As palavras de Castaner não significam que o artigo será suprimido, como pede parte da oposição, mas são uma admissão de responsabilidade: os mesmos deputados que agora o reescreverão o apoiaram em 21 de novembro por esmagadora maioria. E esta não seria a primeira revisão do texto.

Em 19 de novembro ―quando desde sindicatos de jornalistas à Defensoria Pública alertaram para os perigos da lei para a liberdade de expressão―, o premiê Castex pactuou com os deputados uma emenda que visa a garantir a preservação do direito à informação. A primeira revisão não adiantou muito.

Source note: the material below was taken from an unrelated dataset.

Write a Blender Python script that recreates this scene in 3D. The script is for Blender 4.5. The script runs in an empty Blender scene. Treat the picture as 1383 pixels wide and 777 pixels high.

O texto, depois de aprovado na Assembleia Nacional, foi para o Senado, que o analisará em janeiro. Mas o clamor contra o Artigo 24 continuou a crescer. Ganhou corpo depois da remoção violenta, na noite de segunda-feira, dia 23, de um acampamento de imigrantes na Place de la République, região central de Paris. E explodiu depois que na quinta-feira, dia 26, veio a público um vídeo no qual três policiais são vistos espancando sem motivo um produtor de música negro, Michel Zecler, em seu estúdio parisiense. “As imagens que todos vimos da agressão a Michel Zecler são inaceitáveis. Envergonham a todos nós”, escreveu Macron no Facebook. A indignação era transversal e chegou ao próprio Eliseu.

Anos de denúncias

Os episódios de violência policial funcionaram como um eletrochoque de duplo efeito. Primeiro, pelas ações violentas e arbitrárias das forças da ordem, denunciadas durante anos, mas raramente documentadas com a dureza da semana passada. E em segundo lugar, pela evidência de que muitas dessas ações jamais seriam conhecidas, e os responsáveis não seriam punidos, se não fosse pelas câmeras e pelo direito de veicular as imagens.

Castex disse que criaria uma comissão independente “encarregada de propor uma nova redação para o Artigo 24”. Era a segunda revisão anunciada em uma semana, mas teve vida curta. Os líderes do LREM e os aliados de Macron na Assembleia Nacional se sublevaram contra o que consideravam uma interferência do Poder Executivo no Legislativo.

O descontentamento dos deputados macronistas, que raramente criticam o Governo em público, era cada vez mais evidente. Acusavam Castex de desprezá-los e o ministro do Interior por ter semeado a confusão sobre a lei que ele próprio havia promovido, ao declarar, por exemplo, que está proibido gravar a polícia ―algo que ele não disse― e que obrigaria os jornalistas a se credenciarem para cobrir as manifestações.

Os enormes protestos no sábado ―em sua maioria pacíficos, mas que resultaram em 88 policiais feridos— deixaram em evidência que a lei pode se tornar um problema grave para Macron. Um problema legislativo, mas também social, se a desconfiança entre uma parte da população e a polícia se instalar de forma duradoura.

A primeira resposta é a vontade dos deputados macronistas de “reescrever completamente” o artigo 24, a terceira revisão anunciada em menos de 15 dias. Castaner não revelou em que consistirão as mudanças. A segunda resposta de Macron consistiu em encarregar Darmanin, debilitado por seus excessos retóricos, de baixar o tom e propor reformas nas forças da ordem.

Perante a Comissão de Assuntos Judiciais da Assembleia Nacional, o ministro do Interior apontou deficiências na formação de polícias e gendarmes, falta de equipamentos e erros de comando. Durante anos, as autoridades francesas se recusaram a reconhecer que a “violência policial” era uma realidade: tratava-se de casos isolados, maçãs podres, de forma alguma um problema sistêmico. Darmanin admitiu nesta segunda-feira a existência de “problemas estruturais”.